Thursday, March 1, 2007

RIP: Brother Placid Stuckenschneider OSB


You may not recognize the name, but if you are Catholic, you know the artist that he was--there is no American Catholic, whose art dominated the post-Vatican II church more (in the U.S.) than Brother Placid's...

From St. John's Abbey:

Brother Placid began full time work at the Liturgical Press around 1965 as its primary illustrator. He designed layout and jackets for dozens of books, and produced hundreds of illustrations. His work appeared in the Bible and Liturgy Bulletin for 41 years. He spent 1970 on assignment in Puerto Rico while continuing to work for Liturgical Press by mail. Brother Placid employed a wide variety of media that included pen and wash, collage, watercolor, welded metal, wooden sculpture and photography.

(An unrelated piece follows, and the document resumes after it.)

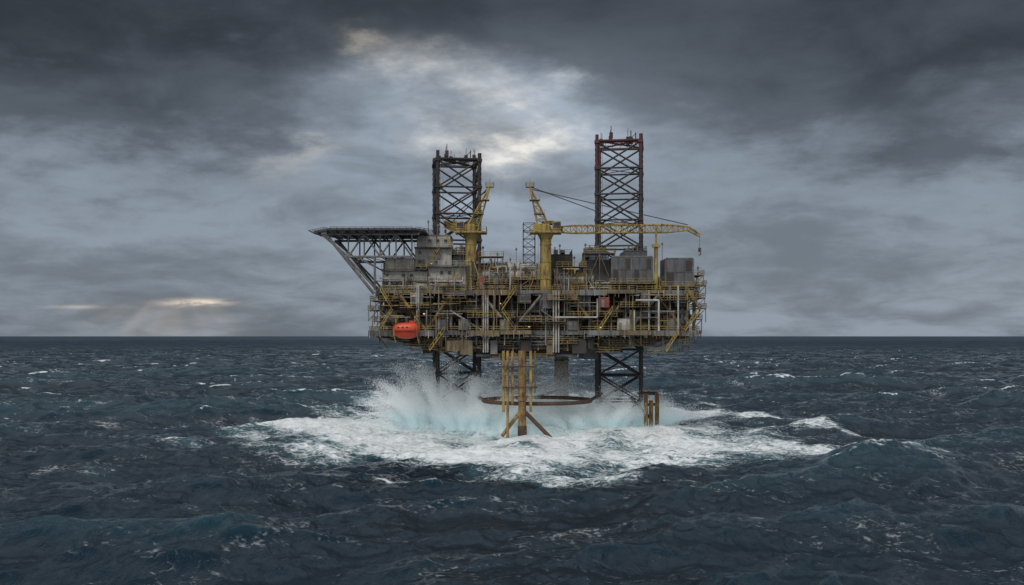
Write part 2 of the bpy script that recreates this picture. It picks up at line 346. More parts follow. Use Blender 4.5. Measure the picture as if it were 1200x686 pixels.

After the Second Vatican Council, he accepted invitations from many parishes in the Upper Midwest to serve as a liturgical consultant. Parishes were renovating church sanctuaries and their furnishings. For eleven years he also provided art once a month for the diocesan newspaper, The St. Cloud Visitor.

Besides his time at Layton School of Art, Brother Placid also studied at the University of Notre Dame, the Blackhawk Mountain School of Art in Colorado, and the Sagrada Art Studio in Albuquerque. In 1974, at the Instituto San Miquel de Allende in Guanajusto, Mexico, he created depictions of St. Francis of Rome and St. Augustine of Hippo for chapels on the lower level of the Abbey Church.

Some of Brother Placid's more visible works include "The Four Evangelists," a metal sculpture on the façade of Liturgical Press, and the road signs on old Highway 52 that formerly greeted visitors to the university, prep school, and abbey.